Another reason why political myths are so powerful and enduring is that they help to justify past actions that cannot really be justified and to cover over present actions that need to be forgotten.

Thus Lincoln “saved the Union,” when in reality he destroyed the Union and replaced it with something else, but the reality is too terrible and cannot be defended without endorsing a radicalism his admirers usually do not want to endorse. WWI, which was a bloody catastrophe from beginning to end, was fought, according to the propagandists, for the rights of small nations and to “make the world safe for democracy,” when it actually resulted in the ruin of many small nations and had nothing to do with protecting democracy. According to another popular myth, Reagan “won the Cold War,” the clearest example of the post hoc ergo propter hoc fallacy in modern history. Of course, those most interested to promote this myth are among those who most bitterly opposed Reagan’s engagement and negotiations with the Soviets at the time–to credit Reagan with this accomplishment is to align themselves with him despite their previous opposition and to appropriate him for their own purposes later on. This is just one part of the Reagan myth, which has been built up and expanded over the last two decades as Americans on the right have become disgusted with Reagan’s heirs: they glorify Reagan in the past for much the same reason many glorify Palin today, which is their disgust with the last twenty years of Republican leadership. They can find something admirable only in the past or in very new figures. This is why I think there has been such powerful resistance to questioning the myth of Palin the champion of reform, because looking too closely at her record (or lack of a record) exposes the mythologizing for what it is.

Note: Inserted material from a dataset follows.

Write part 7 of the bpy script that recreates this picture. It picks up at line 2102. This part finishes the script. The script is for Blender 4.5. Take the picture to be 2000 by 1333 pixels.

It was an odd Republican Primary in that respect: There were candidates that, early on and from a distance, appeared popular and electable, but the more each putative or predicted frontrunner (Giuliani, Romney, Thompson) came into focus, the less appealing they became to their base (and, even moreso, the nation as a whole). McCain himself kind of stumbled to the nomination as the fallback choice settled on by a decidedly less-than-enthused base. Even at this late date, his campaign is still trying to shore up the support of the dispassionate party faithful.

Meanwhile, the nostalgic evocation of Reagan has been as reverential as it has been constant: from the debates during the GOP primary, to the convention speeches (and movies!) to the most recent presidential and vice-presidential debates. The myth has not only grown to eclipse the reality of Reagan's tenure, but the entire field of GOP personalities has been dwarfed by the incongruous juxtaposition of euphoric revisionism and real-time mediocrity.

Larison's other piece examines the use of terrorism as a cudgel, and other tools in the demagogue's toolkit:

Conor Friedersdorf notes the unseemly exploitation of terrorism for political purposes:

But the McCain campaign has exploited the fact that Bill Ayers was a terrorist to imply that their opponent is sympathetic to our enemies in the War on Terror, a campaign tactic so irresponsible that even GOP partisans should forcefully denounce it, and for a reason that hasn’t anything to do with fairness.

Larison argues that this type of rhetoric is not limited to recent anti-Oabama attacks, or even past anti-Obama attacks. Democrats in general, and even conservatives, are not safe from such scurrilous charges - at least when doubt is expressed about a given foreign policy orthodoxy. The problem is so pervasive that many examples fail to garner the media attention, and backlash, such reckless accusations deserve:

By definition, disagreeing with them becomes proof of wanting to surrender, no matter how irresponsible and genuinely damaging to the national interest the policies they advocate may be. Having framed their opponents as no better than abettors of the enemy, they are then bewildered when someone says that they have questioned anyone’s patriotism.

When Romney suspended his campaign in February, he said that he was doing it to avoid facilitating surrender to terrorism, which, it almost went without saying, he believed would be the result of a Democratic victory. This has been a consistent theme of pro-war arguments for the last two years once large numbers of people began seriously considering withdrawal from Iraq as a viable alternative. During this long campaign, Obama’s critics have repeatedly pushed the idea that he is somehow sympathetic to anti-Israel terrorists, and some on the right have dwelled on the so-called Hamas “endorsement” as if it meant something. In the earlier version of the association game, Obama’s critics obsessed about peripheral advisors’ views on Israel. Before we heard about Obama as the “pal of terrorists,” we were lectured frequently about how significant and terrible it was that Robert Malley had a small, informal role in the campaign, which simply had to mean that Obama favored talking to Hamas despite his stated opposition to this very thing.

So talk of Obama “palling around with terrorists” is not exactly a new attack, nor is it a function of a flailing, losing campaign. Unfortunately, this is all rather commonplace. Palin has misrepresented Obama’s views about tactics in the Afghan war in an effort to portray Obama as reflexively anti-military and, by extension, more sympathetic to the enemy than to our own soldiers...Just as they have demagogued the fear of terrorism to push for surveillance powers and invasions, many Republicans seem to treat our ongoing wars as little more than campaign props and they seem to have no qualms about demagoguing reasonable criticisms of current tactics as a way to impute disloyalty or lack of patriotism to their opponents.

Just last week, the Wall Street Journal labeled those of us that have been arguing for the re-establishment of the rule of law with respect to those accused of terrorism-related crimes as the "anti-antiterror lobby." Nice touch.